__Do this__
Up to and including the line that contains "S.camera = camo", repeat each line of the data exactly, starting from the first.

Extracted records:

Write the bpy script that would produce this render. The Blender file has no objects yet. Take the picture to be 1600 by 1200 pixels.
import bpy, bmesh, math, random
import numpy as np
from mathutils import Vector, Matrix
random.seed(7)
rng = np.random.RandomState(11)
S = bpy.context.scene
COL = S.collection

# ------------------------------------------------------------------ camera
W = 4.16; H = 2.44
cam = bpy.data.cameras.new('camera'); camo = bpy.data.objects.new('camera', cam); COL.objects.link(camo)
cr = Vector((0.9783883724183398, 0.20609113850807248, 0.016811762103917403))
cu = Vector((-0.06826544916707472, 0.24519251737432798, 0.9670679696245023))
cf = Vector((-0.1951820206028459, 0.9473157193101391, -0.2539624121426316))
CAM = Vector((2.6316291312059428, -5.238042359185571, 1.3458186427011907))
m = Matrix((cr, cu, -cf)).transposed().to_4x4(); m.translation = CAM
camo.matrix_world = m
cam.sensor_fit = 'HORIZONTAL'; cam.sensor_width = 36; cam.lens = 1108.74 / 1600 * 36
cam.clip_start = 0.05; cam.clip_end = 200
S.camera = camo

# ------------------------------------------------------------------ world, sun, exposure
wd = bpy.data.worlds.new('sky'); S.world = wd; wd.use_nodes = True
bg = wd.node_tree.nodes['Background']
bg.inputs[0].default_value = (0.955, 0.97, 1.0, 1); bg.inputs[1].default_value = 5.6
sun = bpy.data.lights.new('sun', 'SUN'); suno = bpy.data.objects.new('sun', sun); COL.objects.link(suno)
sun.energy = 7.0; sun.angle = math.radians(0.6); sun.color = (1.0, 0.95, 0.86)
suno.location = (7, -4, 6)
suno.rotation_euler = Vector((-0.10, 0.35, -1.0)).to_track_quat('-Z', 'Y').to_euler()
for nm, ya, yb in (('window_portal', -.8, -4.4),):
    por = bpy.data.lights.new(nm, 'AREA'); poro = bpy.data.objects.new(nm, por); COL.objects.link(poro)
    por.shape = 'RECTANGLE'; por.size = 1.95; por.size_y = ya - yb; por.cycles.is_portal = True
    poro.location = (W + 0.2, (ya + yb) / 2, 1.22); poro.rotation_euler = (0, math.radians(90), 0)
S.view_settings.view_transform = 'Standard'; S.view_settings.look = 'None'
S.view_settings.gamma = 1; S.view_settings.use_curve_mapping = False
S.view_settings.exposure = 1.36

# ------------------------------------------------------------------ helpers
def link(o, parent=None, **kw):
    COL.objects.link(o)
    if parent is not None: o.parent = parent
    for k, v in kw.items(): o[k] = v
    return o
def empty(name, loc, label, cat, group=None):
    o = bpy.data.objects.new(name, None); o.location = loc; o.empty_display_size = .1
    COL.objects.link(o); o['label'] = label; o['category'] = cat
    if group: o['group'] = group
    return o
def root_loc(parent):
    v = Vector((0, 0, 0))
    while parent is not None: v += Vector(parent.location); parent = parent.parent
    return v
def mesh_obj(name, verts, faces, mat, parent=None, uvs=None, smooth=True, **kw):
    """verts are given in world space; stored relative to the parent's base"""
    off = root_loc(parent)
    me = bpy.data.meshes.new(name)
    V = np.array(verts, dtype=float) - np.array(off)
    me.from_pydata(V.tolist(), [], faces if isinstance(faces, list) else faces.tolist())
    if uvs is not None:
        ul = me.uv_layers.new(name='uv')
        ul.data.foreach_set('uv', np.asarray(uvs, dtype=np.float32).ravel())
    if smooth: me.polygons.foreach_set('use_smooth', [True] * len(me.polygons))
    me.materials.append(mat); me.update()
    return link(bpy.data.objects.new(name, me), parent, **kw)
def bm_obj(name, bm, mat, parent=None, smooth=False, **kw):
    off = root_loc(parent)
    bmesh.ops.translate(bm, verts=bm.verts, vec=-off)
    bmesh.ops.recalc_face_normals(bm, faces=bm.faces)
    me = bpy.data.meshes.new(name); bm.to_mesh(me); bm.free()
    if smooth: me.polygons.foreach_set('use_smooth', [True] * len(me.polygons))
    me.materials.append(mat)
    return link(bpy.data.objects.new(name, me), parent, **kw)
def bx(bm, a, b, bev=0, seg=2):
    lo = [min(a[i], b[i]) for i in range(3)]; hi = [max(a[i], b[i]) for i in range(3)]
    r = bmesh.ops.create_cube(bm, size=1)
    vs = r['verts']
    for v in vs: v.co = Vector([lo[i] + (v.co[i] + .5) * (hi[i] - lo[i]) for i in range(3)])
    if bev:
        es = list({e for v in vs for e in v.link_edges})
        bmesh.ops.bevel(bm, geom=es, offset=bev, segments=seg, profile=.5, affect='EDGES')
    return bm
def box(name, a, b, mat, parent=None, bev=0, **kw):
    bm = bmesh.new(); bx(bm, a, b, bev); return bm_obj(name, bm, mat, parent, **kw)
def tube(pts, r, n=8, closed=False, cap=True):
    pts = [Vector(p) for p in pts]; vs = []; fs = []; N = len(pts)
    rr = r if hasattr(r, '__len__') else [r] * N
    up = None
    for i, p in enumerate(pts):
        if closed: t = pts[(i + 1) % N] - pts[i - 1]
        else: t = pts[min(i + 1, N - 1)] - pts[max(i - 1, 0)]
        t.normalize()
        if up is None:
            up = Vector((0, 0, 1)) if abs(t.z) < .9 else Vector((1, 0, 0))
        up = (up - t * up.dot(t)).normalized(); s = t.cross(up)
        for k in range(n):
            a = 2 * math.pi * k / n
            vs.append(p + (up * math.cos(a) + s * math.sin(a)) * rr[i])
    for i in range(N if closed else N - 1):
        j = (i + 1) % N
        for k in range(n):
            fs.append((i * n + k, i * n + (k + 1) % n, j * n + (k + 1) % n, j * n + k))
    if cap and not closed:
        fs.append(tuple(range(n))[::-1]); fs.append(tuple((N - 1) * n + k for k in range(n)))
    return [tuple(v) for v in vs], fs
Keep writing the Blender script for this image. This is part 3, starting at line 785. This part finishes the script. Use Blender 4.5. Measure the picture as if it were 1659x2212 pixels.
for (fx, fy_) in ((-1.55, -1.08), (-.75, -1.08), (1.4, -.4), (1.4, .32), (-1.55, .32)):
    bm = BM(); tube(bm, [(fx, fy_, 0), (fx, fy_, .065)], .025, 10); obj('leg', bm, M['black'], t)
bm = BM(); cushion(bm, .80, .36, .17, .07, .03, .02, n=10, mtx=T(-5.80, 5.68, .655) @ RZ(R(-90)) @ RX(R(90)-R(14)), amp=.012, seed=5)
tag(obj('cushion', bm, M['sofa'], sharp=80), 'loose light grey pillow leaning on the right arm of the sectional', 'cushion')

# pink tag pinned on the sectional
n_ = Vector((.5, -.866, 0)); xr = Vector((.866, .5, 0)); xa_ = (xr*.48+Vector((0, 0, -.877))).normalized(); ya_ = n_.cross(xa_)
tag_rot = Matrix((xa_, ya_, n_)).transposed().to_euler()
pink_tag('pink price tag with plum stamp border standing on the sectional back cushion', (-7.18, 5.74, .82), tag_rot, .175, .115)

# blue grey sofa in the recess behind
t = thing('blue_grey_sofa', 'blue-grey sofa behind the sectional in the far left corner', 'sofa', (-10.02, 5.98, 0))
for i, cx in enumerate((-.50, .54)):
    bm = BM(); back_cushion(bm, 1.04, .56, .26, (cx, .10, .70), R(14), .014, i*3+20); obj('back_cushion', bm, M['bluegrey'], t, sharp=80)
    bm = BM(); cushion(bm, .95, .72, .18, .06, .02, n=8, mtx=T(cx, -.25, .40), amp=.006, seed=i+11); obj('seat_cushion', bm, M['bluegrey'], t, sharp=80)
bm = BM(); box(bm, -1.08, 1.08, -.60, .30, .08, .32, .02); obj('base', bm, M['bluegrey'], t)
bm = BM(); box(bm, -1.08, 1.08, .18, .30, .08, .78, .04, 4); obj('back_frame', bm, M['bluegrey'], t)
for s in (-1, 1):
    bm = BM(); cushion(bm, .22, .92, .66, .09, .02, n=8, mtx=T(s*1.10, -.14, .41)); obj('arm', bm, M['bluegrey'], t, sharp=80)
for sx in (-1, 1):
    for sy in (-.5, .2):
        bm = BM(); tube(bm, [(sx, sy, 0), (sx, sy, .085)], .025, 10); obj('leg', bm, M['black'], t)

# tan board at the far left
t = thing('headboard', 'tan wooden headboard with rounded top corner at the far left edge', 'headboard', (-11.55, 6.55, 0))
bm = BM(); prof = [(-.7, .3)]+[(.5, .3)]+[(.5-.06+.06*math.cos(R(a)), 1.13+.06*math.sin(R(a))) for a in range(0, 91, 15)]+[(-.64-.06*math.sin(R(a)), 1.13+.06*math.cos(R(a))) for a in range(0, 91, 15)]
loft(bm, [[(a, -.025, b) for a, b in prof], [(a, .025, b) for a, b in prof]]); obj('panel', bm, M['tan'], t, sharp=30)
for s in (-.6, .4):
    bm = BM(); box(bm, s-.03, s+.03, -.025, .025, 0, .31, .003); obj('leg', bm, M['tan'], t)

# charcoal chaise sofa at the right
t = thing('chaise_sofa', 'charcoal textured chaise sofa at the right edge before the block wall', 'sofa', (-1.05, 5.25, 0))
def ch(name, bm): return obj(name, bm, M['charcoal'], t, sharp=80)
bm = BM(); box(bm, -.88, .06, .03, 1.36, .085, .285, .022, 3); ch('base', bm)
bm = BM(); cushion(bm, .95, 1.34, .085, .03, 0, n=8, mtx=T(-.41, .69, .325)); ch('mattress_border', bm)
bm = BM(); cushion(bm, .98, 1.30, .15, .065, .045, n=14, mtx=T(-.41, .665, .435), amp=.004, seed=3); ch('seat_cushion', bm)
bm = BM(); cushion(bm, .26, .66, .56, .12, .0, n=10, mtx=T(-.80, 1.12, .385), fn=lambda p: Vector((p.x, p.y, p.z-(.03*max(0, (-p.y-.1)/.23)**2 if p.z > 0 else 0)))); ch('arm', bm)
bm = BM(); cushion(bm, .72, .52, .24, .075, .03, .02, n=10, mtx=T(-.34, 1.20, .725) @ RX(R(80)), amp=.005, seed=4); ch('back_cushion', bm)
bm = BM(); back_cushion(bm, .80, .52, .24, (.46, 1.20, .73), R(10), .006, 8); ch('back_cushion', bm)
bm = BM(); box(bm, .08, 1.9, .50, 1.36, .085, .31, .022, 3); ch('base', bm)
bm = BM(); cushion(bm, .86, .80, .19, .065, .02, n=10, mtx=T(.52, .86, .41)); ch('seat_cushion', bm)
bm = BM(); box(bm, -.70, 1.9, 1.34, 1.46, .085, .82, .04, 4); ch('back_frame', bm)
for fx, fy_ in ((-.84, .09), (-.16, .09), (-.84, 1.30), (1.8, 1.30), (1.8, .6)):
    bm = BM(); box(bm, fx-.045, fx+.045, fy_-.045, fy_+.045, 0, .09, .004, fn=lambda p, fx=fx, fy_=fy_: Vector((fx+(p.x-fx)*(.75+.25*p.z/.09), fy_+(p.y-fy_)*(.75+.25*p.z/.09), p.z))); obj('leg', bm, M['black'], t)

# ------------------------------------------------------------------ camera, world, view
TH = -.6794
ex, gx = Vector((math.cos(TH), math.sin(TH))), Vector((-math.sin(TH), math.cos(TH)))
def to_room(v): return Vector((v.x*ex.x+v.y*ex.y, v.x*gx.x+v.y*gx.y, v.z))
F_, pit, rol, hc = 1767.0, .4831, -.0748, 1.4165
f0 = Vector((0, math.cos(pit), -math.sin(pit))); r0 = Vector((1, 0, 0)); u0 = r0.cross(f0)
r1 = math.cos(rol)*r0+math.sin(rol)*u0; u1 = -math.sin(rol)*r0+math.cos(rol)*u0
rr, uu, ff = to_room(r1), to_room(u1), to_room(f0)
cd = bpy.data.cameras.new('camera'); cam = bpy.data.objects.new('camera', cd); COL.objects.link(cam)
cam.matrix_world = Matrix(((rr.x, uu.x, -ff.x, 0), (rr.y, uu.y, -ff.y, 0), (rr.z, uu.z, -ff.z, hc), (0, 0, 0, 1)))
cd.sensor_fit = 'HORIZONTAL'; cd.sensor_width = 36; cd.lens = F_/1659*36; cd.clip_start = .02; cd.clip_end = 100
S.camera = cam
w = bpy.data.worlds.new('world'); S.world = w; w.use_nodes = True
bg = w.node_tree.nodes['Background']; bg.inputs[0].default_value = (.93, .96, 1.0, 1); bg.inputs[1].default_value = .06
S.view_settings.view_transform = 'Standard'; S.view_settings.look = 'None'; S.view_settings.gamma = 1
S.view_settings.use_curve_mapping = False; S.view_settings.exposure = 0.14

__Exercise result__
Write the bpy script that would produce this render. The Blender file has no objects yet. Take the picture to be 1600 by 1200 pixels.
import bpy, bmesh, math, random
import numpy as np
from mathutils import Vector, Matrix
random.seed(7)
rng = np.random.RandomState(11)
S = bpy.context.scene
COL = S.collection

# ------------------------------------------------------------------ camera
W = 4.16; H = 2.44
cam = bpy.data.cameras.new('camera'); camo = bpy.data.objects.new('camera', cam); COL.objects.link(camo)
cr = Vector((0.9783883724183398, 0.20609113850807248, 0.016811762103917403))
cu = Vector((-0.06826544916707472, 0.24519251737432798, 0.9670679696245023))
cf = Vector((-0.1951820206028459, 0.9473157193101391, -0.2539624121426316))
CAM = Vector((2.6316291312059428, -5.238042359185571, 1.3458186427011907))
m = Matrix((cr, cu, -cf)).transposed().to_4x4(); m.translation = CAM
camo.matrix_world = m
cam.sensor_fit = 'HORIZONTAL'; cam.sensor_width = 36; cam.lens = 1108.74 / 1600 * 36
cam.clip_start = 0.05; cam.clip_end = 200
S.camera = camo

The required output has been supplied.